Army Budget Aimed at Maintaining Modernization Momentum
The U.S. Army’s 2024 base budget request of $185 million is meant to maintain modernization momentum, according to Gabe Camarillo, undersecretary of the Army.
Camarillo briefed reporters on the budget priorities March 13 alongside Maj. Gen. Mark Bennett, the Army’s budget director in the Assistant Secretary of the Army for Financial Management and Comptroller.
The budget request represents roughly an $8 billion increase of the 2023 request and reflects an increase in research, development, testing and evaluation (RDT&E) funds necessary for the service’s significant modernization efforts.
“Addressing the increases you see within the RDT&E increase, I will note that 82% of the Army's science and technology budget is aligned to our top modernization priorities,” Camarillo said, citing the approximate $1 billion request for long-range hypersonic weaponry that will “support the further development and demonstration of the prototype battery that will provide the Army a strategic attack weapon system to defeat anti-access area denial capabilities.” He also pointed to the $197 million request for the Optionally Manned Fighting Vehicle to “support the maturation of detailed design and prototyping phases with competition.”

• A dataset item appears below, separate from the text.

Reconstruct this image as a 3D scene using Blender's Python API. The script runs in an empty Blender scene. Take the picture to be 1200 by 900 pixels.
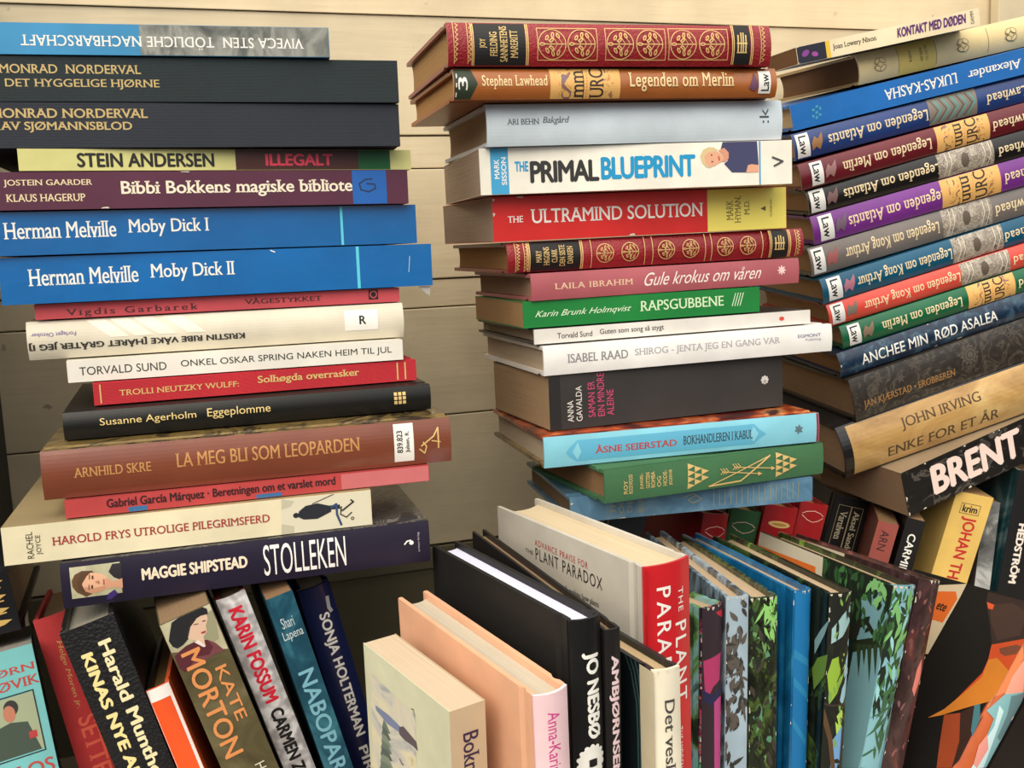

Increased procurement includes critical munitions for combatant commanders such as the Precision Strike Missile (PrSM), $584 million, and the PAC-3 Missile Segment Enhancement, $1.2 billion. Other modernization priority efforts include the Armored Multi-Purpose Vehicle, $555 million, Mobile Protected Firepower, $395 million, and the Next-Generation Squad weapon $290 million. The Army continues investments to upgrade industrial base facilities with more than $1.5 billion aimed at meeting requirements for next-generation ammunition and equipment.
The two officials highlighted a number of other investments, such as:
- Two-deep sensing systems, Tactical Intelligence Targeting Access Node (TITAN), $142 million, and High Accuracy Detection and Exploitation System, $191 million.
- Mobile Short Range Air Defense (M-SHORAD) system, $590 million
- 13,701 Handheld, Manpack and Small Form Fit (HMS) radios, including 5,465 Leader and 8,236 Manpack variants.
- 34,221 Low-cost Tactical Radios Replacements to replace the Single Channel Ground and Airborne Radio System.
- 33 low-rate production Mobile Firepower Protected vehicles
- $439 million for zero-trust cybersecurity
- $639 million for cryptography modernization
The investments in zero trust and cryptography modernization will help the Army “unlock data” for multidomain operations, according to Camarillo.
“There's no secret that if we're going to be able to fight to perform multidomain operations and to execute the national defense strategy, we have to be able to unlock data, ensure that we have the right skills in place and to develop the right tools at this at the pace that we need them moving forward,” Camarillo said. “There has been a concerted effort over this last year to relook our entire network spend across the Army through a series of capability portfolio reviews. And what that did was allow us to align our FY24 investments in a way that will help us to achieve foundational gains to enable us to accelerate our digital transformation.”